Von Wahnvorstellungen, Halluzinationen und eingeschränkter Reaktionsfähigkeit geplagt wird er von seinem Zielobjekt erst telefonisch, später Auge in Auge terrorisiert, da der auch ganz gern seinen Arsch retten würde und Dormer daher unter Druck setzt. Es entfaltet sich ein Psychoduell zwischen den beiden, dass den Cop an die Grenzen seiner Nerven bringt, dem überlegenen und überlegenden Täter, der ihm scheinbar immer einen Schritt voraus ist, aber nur ein müdes Lächeln abringt. Hat er die schlaflose Folter doch selbst schon hinter sich und setzt sich dementsprechend in die Lage seines Widersachers. Als die etwas einfältige, aber kluge und wissbegierige Polizistin Ellie Burr (Hilary Swank) auf Ungereimtheiten bei Dormers Bericht zum Vorfall im Nebel stößt und selber zu ermitteln beginnt wird die Luft für ihn immer dünner.

Das dieses Duell so gut funktioniert liegt insbesondere an den beiden Hauptdarstellern Al Pacino und Robin Williams, den man als Täter an der Stimme oder am Kinoplakat schon längst identifiziert hat. Das man zwar der zugegeben leidlichen Spannung nicht zuträglich sein, zeigt aber wo Nolans Schwerpunkt liegt: das Psychoduell zweier Extreme (beide töten einen ihn gut bekannten Charakter). Al Pacino zeigt als zermürbter, müde Cop, dass er noch längst nicht zum alten Eisen gehört und liefert einmal mehr eine Glanzleistung ab, von denen sich so manche Jungstars Hollywoods mindestens eine, wenn nicht mehrere, Scheiben abschneiden sollten.
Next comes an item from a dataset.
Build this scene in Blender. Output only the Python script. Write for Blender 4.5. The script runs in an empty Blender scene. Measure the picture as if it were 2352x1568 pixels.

Doch auch Robin Williams, endlich mal außerhalb seiner Disney-Clownereien, gefällt, da ihm endlich mal die Chance gegeben wird, sein Können unter Beweis zu stellen. So zeigt er eindrucksvoll wie ein „normaler“ Mörder von nebenan auszusehen hat. Keineswegs blutrünstig, exzentrisch, entstellt oder von Kindheitserinnerungen gequält, sondern ein Mann der im Affekt tötete und nun seine Intelligenz auszuspielen versucht.

Das Duell findet, für viele langweilend, auf verbaler Ebene statt und besitzt nur anfangs und im finalen Showdown etwas Action. Insbesondere Dormers Kampf vorm Ertrinken zwischen Baumstämmen darf aber als spannendes Optikschmankerl angesehen werden.

Fazit:
Sehr gut gespielter Thriller, der ein tolles Psychoduell zum Besten gibt. Die bedrückende Optik vermittelt ein schwer verdauliches Werk Nolans, der hier einen gelungenen Thriller drehte, wie es ihn in Zeiten von Effektfilmen nur noch selten zu sehen gibt. Gerade deswegen erfrischend anders wie altmodisch. Wäre er noch etwas spannender und nicht ganz so dialoglastig gewesen, wäre noch eine höhere Wertung möglich gewesen. Nichts für einen Videoabend, sondern für Leute die gute Thriller mögen.